**WHAT IS REQUIRED:** Leaving out the pictures, retype all the material exactly.

**PROVIDED MATERIAL:**
----

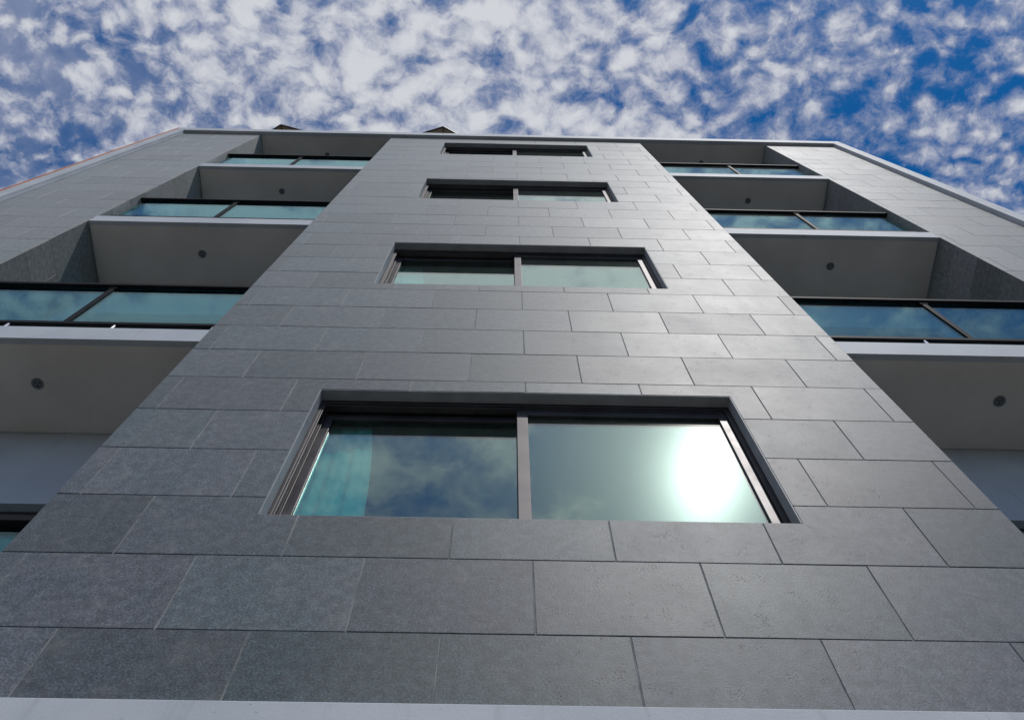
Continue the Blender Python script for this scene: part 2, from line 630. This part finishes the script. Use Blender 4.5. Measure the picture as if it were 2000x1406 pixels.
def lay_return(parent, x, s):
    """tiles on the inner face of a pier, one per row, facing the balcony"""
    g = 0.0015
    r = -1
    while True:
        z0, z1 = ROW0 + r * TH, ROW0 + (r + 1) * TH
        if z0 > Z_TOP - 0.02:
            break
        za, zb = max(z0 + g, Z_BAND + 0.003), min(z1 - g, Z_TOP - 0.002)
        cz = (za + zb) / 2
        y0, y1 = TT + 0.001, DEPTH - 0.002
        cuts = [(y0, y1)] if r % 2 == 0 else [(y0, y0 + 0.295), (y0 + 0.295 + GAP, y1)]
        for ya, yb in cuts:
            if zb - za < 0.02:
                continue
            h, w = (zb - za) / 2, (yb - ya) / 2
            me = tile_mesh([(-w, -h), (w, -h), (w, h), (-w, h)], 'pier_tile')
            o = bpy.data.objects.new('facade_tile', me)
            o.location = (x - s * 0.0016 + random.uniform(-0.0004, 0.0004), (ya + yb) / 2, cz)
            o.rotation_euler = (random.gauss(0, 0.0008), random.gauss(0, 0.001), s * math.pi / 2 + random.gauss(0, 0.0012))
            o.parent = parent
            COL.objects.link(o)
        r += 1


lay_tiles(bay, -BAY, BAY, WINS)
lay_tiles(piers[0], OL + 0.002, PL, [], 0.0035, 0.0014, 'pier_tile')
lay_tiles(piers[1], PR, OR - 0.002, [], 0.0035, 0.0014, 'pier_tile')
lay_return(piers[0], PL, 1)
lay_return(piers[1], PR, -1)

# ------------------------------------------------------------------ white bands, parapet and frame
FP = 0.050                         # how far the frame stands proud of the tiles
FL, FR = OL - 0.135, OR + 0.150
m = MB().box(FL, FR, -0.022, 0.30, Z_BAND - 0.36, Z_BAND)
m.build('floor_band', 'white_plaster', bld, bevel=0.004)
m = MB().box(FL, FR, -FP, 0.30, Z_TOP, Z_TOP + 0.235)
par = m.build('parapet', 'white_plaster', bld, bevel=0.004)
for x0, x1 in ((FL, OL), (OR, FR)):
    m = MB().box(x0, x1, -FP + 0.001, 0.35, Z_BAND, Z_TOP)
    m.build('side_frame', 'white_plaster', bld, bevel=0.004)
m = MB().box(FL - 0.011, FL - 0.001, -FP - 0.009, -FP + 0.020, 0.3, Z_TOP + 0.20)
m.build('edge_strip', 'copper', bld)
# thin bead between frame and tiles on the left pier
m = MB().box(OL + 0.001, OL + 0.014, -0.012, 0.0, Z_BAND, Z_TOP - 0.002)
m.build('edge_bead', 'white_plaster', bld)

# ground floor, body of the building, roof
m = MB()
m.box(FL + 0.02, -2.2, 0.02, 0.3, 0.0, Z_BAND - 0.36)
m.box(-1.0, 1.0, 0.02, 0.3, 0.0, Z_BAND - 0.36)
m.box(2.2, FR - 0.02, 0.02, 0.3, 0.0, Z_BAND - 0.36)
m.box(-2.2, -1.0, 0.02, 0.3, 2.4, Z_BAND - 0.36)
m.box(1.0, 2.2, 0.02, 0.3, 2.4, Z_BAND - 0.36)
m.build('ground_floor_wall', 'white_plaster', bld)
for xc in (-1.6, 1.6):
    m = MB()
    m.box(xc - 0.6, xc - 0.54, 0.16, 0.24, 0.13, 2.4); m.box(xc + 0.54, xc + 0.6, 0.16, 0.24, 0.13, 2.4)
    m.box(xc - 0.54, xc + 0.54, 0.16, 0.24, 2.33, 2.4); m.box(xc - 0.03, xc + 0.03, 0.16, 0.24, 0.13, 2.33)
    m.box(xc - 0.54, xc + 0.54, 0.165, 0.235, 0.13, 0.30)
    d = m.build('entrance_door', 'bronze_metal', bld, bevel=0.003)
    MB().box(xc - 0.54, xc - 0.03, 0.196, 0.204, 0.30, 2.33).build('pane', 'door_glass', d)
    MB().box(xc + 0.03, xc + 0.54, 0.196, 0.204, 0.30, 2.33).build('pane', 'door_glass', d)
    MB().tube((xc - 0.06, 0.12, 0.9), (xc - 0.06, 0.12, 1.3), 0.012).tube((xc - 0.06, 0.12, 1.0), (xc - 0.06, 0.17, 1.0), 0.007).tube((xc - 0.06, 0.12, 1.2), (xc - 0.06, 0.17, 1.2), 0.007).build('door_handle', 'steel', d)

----

**THE RESULT:**
Continue the Blender Python script for this scene: part 2, from line 630. This part finishes the script. Use Blender 4.5. Measure the picture as if it were 2000x1406 pixels.
def lay_return(parent, x, s):
    """tiles on the inner face of a pier, one per row, facing the balcony"""
    g = 0.0015
    r = -1
    while True:
        z0, z1 = ROW0 + r * TH, ROW0 + (r + 1) * TH
        if z0 > Z_TOP - 0.02:
            break
        za, zb = max(z0 + g, Z_BAND + 0.003), min(z1 - g, Z_TOP - 0.002)
        cz = (za + zb) / 2
        y0, y1 = TT + 0.001, DEPTH - 0.002
        cuts = [(y0, y1)] if r % 2 == 0 else [(y0, y0 + 0.295), (y0 + 0.295 + GAP, y1)]
        for ya, yb in cuts:
            if zb - za < 0.02:
                continue
            h, w = (zb - za) / 2, (yb - ya) / 2
            me = tile_mesh([(-w, -h), (w, -h), (w, h), (-w, h)], 'pier_tile')
            o = bpy.data.objects.new('facade_tile', me)
            o.location = (x - s * 0.0016 + random.uniform(-0.0004, 0.0004), (ya + yb) / 2, cz)
            o.rotation_euler = (random.gauss(0, 0.0008), random.gauss(0, 0.001), s * math.pi / 2 + random.gauss(0, 0.0012))
            o.parent = parent
            COL.objects.link(o)
        r += 1


lay_tiles(bay, -BAY, BAY, WINS)
lay_tiles(piers[0], OL + 0.002, PL, [], 0.0035, 0.0014, 'pier_tile')
lay_tiles(piers[1], PR, OR - 0.002, [], 0.0035, 0.0014, 'pier_tile')
lay_return(piers[0], PL, 1)
lay_return(piers[1], PR, -1)

# ------------------------------------------------------------------ white bands, parapet and frame
FP = 0.050                         # how far the frame stands proud of the tiles
FL, FR = OL - 0.135, OR + 0.150
m = MB().box(FL, FR, -0.022, 0.30, Z_BAND - 0.36, Z_BAND)
m.build('floor_band', 'white_plaster', bld, bevel=0.004)
m = MB().box(FL, FR, -FP, 0.30, Z_TOP, Z_TOP + 0.235)
par = m.build('parapet', 'white_plaster', bld, bevel=0.004)
for x0, x1 in ((FL, OL), (OR, FR)):
    m = MB().box(x0, x1, -FP + 0.001, 0.35, Z_BAND, Z_TOP)
    m.build('side_frame', 'white_plaster', bld, bevel=0.004)
m = MB().box(FL - 0.011, FL - 0.001, -FP - 0.009, -FP + 0.020, 0.3, Z_TOP + 0.20)
m.build('edge_strip', 'copper', bld)
# thin bead between frame and tiles on the left pier
m = MB().box(OL + 0.001, OL + 0.014, -0.012, 0.0, Z_BAND, Z_TOP - 0.002)
m.build('edge_bead', 'white_plaster', bld)

# ground floor, body of the building, roof
m = MB()
m.box(FL + 0.02, -2.2, 0.02, 0.3, 0.0, Z_BAND - 0.36)
m.box(-1.0, 1.0, 0.02, 0.3, 0.0, Z_BAND - 0.36)
m.box(2.2, FR - 0.02, 0.02, 0.3, 0.0, Z_BAND - 0.36)
m.box(-2.2, -1.0, 0.02, 0.3, 2.4, Z_BAND - 0.36)
m.box(1.0, 2.2, 0.02, 0.3, 2.4, Z_BAND - 0.36)
m.build('ground_floor_wall', 'white_plaster', bld)
for xc in (-1.6, 1.6):
    m = MB()
    m.box(xc - 0.6, xc - 0.54, 0.16, 0.24, 0.13, 2.4); m.box(xc + 0.54, xc + 0.6, 0.16, 0.24, 0.13, 2.4)
    m.box(xc - 0.54, xc + 0.54, 0.16, 0.24, 2.33, 2.4); m.box(xc - 0.03, xc + 0.03, 0.16, 0.24, 0.13, 2.33)
    m.box(xc - 0.54, xc + 0.54, 0.165, 0.235, 0.13, 0.30)
    d = m.build('entrance_door', 'bronze_metal', bld, bevel=0.003)
    MB().box(xc - 0.54, xc - 0.03, 0.196, 0.204, 0.30, 2.33).build('pane', 'door_glass', d)
    MB().box(xc + 0.03, xc + 0.54, 0.196, 0.204, 0.30, 2.33).build('pane', 'door_glass', d)
    MB().tube((xc - 0.06, 0.12, 0.9), (xc - 0.06, 0.12, 1.3), 0.012).tube((xc - 0.06, 0.12, 1.0), (xc - 0.06, 0.17, 1.0), 0.007).tube((xc - 0.06, 0.12, 1.2), (xc - 0.06, 0.17, 1.2), 0.007).build('door_handle', 'steel', d)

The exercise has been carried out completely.